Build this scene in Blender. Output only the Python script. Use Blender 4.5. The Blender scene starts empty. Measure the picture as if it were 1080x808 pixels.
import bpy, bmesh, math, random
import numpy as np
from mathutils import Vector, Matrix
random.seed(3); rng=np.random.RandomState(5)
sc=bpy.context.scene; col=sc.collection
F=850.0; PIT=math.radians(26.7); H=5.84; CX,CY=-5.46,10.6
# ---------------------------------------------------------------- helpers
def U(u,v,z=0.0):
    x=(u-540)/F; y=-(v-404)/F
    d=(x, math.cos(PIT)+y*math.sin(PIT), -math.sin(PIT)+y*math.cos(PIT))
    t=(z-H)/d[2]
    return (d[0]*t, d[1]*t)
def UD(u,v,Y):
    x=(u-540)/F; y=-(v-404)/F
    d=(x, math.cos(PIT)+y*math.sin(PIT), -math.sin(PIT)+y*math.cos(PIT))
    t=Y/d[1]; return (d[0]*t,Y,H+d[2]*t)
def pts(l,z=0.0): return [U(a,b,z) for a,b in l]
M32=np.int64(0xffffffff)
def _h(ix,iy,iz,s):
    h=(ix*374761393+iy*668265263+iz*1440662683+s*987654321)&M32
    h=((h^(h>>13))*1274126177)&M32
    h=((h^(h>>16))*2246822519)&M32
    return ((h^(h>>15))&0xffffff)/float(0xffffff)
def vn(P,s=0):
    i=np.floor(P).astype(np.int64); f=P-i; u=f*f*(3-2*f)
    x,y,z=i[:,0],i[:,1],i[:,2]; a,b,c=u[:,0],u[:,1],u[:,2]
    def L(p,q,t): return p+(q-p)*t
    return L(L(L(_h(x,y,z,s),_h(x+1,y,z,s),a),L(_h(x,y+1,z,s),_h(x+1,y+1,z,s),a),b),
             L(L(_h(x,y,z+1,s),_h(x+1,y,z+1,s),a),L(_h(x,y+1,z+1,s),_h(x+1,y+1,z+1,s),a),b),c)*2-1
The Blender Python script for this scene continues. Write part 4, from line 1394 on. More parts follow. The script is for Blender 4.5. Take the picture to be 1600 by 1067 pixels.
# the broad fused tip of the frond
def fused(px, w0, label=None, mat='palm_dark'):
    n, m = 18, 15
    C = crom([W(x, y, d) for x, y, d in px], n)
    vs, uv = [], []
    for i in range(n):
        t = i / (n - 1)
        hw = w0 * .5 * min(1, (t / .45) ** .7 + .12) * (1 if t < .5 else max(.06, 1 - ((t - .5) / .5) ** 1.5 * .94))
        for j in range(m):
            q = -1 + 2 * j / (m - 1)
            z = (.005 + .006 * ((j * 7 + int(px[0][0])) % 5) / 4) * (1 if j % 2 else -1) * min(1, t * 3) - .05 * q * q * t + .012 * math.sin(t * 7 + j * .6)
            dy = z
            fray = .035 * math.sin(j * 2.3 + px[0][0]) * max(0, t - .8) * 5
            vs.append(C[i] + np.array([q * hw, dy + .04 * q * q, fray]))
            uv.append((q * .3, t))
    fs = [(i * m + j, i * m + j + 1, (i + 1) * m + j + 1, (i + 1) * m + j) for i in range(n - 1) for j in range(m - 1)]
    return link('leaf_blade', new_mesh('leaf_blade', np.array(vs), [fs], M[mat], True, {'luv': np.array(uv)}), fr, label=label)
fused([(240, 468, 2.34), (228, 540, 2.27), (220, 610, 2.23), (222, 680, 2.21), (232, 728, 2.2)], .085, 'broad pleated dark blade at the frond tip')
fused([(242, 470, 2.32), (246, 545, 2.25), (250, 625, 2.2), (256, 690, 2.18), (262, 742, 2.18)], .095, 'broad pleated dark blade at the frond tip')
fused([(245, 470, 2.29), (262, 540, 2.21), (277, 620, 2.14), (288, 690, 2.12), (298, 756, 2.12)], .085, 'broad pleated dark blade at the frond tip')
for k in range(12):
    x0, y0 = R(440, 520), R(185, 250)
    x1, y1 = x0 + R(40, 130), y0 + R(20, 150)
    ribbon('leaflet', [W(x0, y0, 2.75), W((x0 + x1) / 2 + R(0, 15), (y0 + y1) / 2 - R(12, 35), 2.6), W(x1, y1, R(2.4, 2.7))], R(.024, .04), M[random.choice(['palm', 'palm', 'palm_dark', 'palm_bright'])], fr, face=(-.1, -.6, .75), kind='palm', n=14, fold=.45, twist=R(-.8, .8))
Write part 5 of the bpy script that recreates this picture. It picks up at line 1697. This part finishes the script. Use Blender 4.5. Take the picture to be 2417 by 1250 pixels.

** What you will do **
Print out every record again, exactly and in full.

** Written solution **
Build this scene in Blender. Output only the Python script. Use Blender 4.5. The Blender scene starts empty. Measure the picture as if it were 1080x808 pixels.
import bpy, bmesh, math, random
import numpy as np
from mathutils import Vector, Matrix
random.seed(3); rng=np.random.RandomState(5)
sc=bpy.context.scene; col=sc.collection
F=850.0; PIT=math.radians(26.7); H=5.84; CX,CY=-5.46,10.6
# ---------------------------------------------------------------- helpers
def U(u,v,z=0.0):
    x=(u-540)/F; y=-(v-404)/F
    d=(x, math.cos(PIT)+y*math.sin(PIT), -math.sin(PIT)+y*math.cos(PIT))
    t=(z-H)/d[2]
    return (d[0]*t, d[1]*t)
def UD(u,v,Y):
    x=(u-540)/F; y=-(v-404)/F
    d=(x, math.cos(PIT)+y*math.sin(PIT), -math.sin(PIT)+y*math.cos(PIT))
    t=Y/d[1]; return (d[0]*t,Y,H+d[2]*t)
def pts(l,z=0.0): return [U(a,b,z) for a,b in l]
M32=np.int64(0xffffffff)
def _h(ix,iy,iz,s):
    h=(ix*374761393+iy*668265263+iz*1440662683+s*987654321)&M32
    h=((h^(h>>13))*1274126177)&M32
    h=((h^(h>>16))*2246822519)&M32
    return ((h^(h>>15))&0xffffff)/float(0xffffff)
def vn(P,s=0):
    i=np.floor(P).astype(np.int64); f=P-i; u=f*f*(3-2*f)
    x,y,z=i[:,0],i[:,1],i[:,2]; a,b,c=u[:,0],u[:,1],u[:,2]
    def L(p,q,t): return p+(q-p)*t
    return L(L(L(_h(x,y,z,s),_h(x+1,y,z,s),a),L(_h(x,y+1,z,s),_h(x+1,y+1,z,s),a),b),
             L(L(_h(x,y,z+1,s),_h(x+1,y,z+1,s),a),L(_h(x,y+1,z+1,s),_h(x+1,y+1,z+1,s),a),b),c)*2-1
The Blender Python script for this scene continues. Write part 4, from line 1394 on. More parts follow. The script is for Blender 4.5. Take the picture to be 1600 by 1067 pixels.
# the broad fused tip of the frond
def fused(px, w0, label=None, mat='palm_dark'):
    n, m = 18, 15
    C = crom([W(x, y, d) for x, y, d in px], n)
    vs, uv = [], []
    for i in range(n):
        t = i / (n - 1)
        hw = w0 * .5 * min(1, (t / .45) ** .7 + .12) * (1 if t < .5 else max(.06, 1 - ((t - .5) / .5) ** 1.5 * .94))
        for j in range(m):
            q = -1 + 2 * j / (m - 1)
            z = (.005 + .006 * ((j * 7 + int(px[0][0])) % 5) / 4) * (1 if j % 2 else -1) * min(1, t * 3) - .05 * q * q * t + .012 * math.sin(t * 7 + j * .6)
            dy = z
            fray = .035 * math.sin(j * 2.3 + px[0][0]) * max(0, t - .8) * 5
            vs.append(C[i] + np.array([q * hw, dy + .04 * q * q, fray]))
            uv.append((q * .3, t))
    fs = [(i * m + j, i * m + j + 1, (i + 1) * m + j + 1, (i + 1) * m + j) for i in range(n - 1) for j in range(m - 1)]
    return link('leaf_blade', new_mesh('leaf_blade', np.array(vs), [fs], M[mat], True, {'luv': np.array(uv)}), fr, label=label)
fused([(240, 468, 2.34), (228, 540, 2.27), (220, 610, 2.23), (222, 680, 2.21), (232, 728, 2.2)], .085, 'broad pleated dark blade at the frond tip')
fused([(242, 470, 2.32), (246, 545, 2.25), (250, 625, 2.2), (256, 690, 2.18), (262, 742, 2.18)], .095, 'broad pleated dark blade at the frond tip')
fused([(245, 470, 2.29), (262, 540, 2.21), (277, 620, 2.14), (288, 690, 2.12), (298, 756, 2.12)], .085, 'broad pleated dark blade at the frond tip')
for k in range(12):
    x0, y0 = R(440, 520), R(185, 250)
    x1, y1 = x0 + R(40, 130), y0 + R(20, 150)
    ribbon('leaflet', [W(x0, y0, 2.75), W((x0 + x1) / 2 + R(0, 15), (y0 + y1) / 2 - R(12, 35), 2.6), W(x1, y1, R(2.4, 2.7))], R(.024, .04), M[random.choice(['palm', 'palm', 'palm_dark', 'palm_bright'])], fr, face=(-.1, -.6, .75), kind='palm', n=14, fold=.45, twist=R(-.8, .8))
Write part 5 of the bpy script that recreates this picture. It picks up at line 1697. This part finishes the script. Use Blender 4.5. Take the picture to be 2417 by 1250 pixels.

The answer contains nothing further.